**Exercise aim**
Quote, with no changes, the lines that run from the top of the material to the line with "rng = np.random.default_rng(11)", both included.

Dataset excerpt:
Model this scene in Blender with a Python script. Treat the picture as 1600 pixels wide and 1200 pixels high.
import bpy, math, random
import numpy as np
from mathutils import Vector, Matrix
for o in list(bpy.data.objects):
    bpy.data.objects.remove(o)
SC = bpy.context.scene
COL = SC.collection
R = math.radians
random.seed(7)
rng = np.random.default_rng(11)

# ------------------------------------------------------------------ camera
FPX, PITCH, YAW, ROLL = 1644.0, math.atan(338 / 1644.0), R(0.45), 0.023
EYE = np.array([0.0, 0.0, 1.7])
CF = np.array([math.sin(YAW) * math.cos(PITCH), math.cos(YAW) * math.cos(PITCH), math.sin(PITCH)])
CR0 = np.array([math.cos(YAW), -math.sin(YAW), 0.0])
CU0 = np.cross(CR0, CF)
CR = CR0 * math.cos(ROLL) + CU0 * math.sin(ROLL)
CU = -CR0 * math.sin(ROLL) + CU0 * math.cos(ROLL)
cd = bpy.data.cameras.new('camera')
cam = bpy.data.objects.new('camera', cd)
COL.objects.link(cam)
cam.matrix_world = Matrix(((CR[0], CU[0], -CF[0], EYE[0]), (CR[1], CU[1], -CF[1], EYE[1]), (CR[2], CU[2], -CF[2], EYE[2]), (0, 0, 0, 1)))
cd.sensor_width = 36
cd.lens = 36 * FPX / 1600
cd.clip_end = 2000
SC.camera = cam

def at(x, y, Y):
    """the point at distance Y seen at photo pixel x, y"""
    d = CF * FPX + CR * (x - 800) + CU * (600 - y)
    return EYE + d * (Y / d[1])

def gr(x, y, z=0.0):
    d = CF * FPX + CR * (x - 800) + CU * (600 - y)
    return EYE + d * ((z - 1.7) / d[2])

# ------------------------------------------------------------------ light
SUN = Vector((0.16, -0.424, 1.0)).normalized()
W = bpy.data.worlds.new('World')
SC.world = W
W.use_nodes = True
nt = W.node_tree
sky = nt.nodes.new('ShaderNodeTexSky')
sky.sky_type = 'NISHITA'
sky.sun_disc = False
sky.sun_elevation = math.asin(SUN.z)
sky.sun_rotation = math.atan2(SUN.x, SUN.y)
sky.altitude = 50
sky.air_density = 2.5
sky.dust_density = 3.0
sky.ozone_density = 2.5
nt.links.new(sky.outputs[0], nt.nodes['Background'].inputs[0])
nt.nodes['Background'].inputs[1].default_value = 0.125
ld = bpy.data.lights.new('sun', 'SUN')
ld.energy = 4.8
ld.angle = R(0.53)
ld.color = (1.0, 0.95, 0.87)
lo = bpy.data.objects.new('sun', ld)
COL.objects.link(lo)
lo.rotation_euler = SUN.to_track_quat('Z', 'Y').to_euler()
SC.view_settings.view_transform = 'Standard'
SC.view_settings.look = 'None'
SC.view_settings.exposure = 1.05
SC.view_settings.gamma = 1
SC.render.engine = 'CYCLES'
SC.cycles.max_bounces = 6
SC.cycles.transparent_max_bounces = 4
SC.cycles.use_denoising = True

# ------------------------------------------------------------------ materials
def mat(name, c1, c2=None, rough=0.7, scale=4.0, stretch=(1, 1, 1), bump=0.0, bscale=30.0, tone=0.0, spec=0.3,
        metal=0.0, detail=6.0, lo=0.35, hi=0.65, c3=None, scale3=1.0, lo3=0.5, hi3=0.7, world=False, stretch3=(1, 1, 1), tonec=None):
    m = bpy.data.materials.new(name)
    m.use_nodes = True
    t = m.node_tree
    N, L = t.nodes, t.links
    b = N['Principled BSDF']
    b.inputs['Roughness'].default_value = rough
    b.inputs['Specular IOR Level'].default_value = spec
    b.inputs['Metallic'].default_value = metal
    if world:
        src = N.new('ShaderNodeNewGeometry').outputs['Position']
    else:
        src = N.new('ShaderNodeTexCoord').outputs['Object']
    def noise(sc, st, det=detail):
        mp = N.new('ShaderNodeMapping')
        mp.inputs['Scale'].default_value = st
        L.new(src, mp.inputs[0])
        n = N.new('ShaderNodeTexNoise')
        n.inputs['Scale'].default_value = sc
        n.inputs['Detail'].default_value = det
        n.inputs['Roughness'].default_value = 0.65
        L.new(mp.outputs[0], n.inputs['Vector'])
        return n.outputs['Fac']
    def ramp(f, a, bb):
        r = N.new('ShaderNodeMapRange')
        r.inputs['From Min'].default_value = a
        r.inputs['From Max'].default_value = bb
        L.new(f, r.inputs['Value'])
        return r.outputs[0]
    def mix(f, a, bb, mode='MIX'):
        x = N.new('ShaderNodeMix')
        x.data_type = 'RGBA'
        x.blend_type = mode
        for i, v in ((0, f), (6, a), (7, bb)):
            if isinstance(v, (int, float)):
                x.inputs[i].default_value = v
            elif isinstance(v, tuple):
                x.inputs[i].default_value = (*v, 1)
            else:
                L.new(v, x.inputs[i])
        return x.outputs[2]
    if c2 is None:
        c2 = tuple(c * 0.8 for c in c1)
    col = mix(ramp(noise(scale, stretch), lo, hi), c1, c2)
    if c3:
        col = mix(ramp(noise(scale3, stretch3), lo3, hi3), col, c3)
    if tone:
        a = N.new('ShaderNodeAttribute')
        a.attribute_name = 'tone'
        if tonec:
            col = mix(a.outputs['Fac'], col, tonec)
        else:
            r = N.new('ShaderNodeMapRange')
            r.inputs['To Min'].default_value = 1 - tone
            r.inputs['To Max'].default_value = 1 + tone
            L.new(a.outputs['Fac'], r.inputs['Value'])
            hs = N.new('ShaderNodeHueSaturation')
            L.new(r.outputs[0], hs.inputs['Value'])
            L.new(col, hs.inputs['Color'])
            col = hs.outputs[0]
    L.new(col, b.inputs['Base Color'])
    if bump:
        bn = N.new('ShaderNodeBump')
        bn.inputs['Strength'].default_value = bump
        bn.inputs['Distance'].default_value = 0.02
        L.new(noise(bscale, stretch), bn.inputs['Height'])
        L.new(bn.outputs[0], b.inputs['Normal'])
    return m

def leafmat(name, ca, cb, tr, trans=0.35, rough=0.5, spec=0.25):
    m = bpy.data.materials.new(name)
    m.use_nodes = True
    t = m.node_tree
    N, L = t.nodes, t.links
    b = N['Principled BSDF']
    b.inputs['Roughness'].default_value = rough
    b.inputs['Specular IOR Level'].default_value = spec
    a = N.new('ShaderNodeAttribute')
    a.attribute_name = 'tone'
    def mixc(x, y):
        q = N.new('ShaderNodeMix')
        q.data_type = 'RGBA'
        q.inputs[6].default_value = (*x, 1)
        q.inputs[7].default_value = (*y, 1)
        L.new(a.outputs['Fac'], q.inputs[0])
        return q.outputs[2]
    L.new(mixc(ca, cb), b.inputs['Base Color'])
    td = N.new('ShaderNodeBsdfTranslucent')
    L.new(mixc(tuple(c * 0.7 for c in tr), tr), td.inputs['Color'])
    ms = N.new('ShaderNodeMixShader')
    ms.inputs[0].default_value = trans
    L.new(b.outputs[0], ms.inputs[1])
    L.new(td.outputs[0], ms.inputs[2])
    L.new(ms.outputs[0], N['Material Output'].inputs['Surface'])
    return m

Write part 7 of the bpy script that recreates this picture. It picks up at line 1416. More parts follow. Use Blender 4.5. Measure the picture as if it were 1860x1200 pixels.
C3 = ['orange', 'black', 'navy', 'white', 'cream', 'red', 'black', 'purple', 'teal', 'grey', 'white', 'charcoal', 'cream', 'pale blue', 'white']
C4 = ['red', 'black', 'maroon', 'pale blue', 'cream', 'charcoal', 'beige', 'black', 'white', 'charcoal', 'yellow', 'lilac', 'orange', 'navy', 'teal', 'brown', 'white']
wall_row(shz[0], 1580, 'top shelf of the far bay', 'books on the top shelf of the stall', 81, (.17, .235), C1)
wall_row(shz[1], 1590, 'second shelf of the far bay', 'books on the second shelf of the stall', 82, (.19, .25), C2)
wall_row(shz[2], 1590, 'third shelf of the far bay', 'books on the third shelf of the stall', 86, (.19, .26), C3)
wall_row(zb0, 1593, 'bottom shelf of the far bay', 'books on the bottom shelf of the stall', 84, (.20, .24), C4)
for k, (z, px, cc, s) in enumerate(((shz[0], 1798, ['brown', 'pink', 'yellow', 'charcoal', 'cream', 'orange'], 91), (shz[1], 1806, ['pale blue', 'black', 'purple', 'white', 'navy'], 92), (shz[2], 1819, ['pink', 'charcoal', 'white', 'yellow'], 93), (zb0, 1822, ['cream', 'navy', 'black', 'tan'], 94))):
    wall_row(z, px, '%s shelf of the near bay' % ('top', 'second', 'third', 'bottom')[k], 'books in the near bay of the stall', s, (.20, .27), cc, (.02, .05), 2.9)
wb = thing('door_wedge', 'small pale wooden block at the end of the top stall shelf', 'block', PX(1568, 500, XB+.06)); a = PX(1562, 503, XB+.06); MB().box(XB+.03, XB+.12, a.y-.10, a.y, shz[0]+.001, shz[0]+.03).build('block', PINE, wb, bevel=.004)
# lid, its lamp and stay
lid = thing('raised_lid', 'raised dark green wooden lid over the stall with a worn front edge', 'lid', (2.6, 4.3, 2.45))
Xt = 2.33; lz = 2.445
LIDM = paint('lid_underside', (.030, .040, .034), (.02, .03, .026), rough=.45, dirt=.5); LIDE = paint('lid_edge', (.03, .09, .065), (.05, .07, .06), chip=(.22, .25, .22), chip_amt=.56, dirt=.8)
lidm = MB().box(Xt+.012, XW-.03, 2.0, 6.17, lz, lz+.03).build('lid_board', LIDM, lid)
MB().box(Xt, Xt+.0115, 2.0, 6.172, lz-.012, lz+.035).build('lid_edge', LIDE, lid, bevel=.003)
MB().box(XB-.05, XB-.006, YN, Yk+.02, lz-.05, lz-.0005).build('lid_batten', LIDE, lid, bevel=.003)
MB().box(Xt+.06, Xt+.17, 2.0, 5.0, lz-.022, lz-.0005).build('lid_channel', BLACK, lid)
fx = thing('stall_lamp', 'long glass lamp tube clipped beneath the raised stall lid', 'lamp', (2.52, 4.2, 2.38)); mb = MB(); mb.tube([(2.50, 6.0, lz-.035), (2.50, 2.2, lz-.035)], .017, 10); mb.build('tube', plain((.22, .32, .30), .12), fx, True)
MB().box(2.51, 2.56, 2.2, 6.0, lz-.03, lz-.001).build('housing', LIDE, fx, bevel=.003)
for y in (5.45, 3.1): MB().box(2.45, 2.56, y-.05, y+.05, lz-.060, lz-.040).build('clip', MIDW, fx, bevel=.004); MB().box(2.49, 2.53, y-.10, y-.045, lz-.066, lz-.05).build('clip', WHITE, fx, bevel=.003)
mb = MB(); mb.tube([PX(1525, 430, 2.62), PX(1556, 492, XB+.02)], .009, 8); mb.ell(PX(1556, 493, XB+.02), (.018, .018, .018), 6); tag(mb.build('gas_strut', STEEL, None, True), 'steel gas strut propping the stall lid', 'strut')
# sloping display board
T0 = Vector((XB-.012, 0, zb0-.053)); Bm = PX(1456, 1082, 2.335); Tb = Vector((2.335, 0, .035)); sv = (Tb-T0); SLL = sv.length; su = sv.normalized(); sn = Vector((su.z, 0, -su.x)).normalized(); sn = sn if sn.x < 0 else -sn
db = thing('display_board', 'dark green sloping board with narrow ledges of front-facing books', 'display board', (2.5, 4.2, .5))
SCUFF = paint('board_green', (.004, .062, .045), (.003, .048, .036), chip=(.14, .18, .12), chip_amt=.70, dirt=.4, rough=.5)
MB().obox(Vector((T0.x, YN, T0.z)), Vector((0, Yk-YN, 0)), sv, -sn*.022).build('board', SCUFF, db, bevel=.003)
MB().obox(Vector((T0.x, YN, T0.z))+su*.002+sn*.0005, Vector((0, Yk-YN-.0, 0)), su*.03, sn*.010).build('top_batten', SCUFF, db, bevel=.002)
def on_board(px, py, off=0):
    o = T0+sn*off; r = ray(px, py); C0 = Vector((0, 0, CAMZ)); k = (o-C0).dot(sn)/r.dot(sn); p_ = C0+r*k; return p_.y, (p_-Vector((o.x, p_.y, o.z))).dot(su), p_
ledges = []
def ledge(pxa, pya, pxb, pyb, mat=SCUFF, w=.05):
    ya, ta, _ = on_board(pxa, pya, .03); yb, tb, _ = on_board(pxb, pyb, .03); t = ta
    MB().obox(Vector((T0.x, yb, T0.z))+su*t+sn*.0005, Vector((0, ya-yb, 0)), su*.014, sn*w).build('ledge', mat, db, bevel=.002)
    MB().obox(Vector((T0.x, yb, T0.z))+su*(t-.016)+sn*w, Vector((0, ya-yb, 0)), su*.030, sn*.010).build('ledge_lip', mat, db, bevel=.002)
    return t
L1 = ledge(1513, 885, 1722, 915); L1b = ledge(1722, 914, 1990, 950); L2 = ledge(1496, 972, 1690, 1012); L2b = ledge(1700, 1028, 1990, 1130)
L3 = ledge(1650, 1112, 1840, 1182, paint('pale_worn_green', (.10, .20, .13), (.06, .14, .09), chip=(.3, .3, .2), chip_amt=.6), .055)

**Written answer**
Model this scene in Blender with a Python script. Treat the picture as 1600 pixels wide and 1200 pixels high.
import bpy, math, random
import numpy as np
from mathutils import Vector, Matrix
for o in list(bpy.data.objects):
    bpy.data.objects.remove(o)
SC = bpy.context.scene
COL = SC.collection
R = math.radians
random.seed(7)
rng = np.random.default_rng(11)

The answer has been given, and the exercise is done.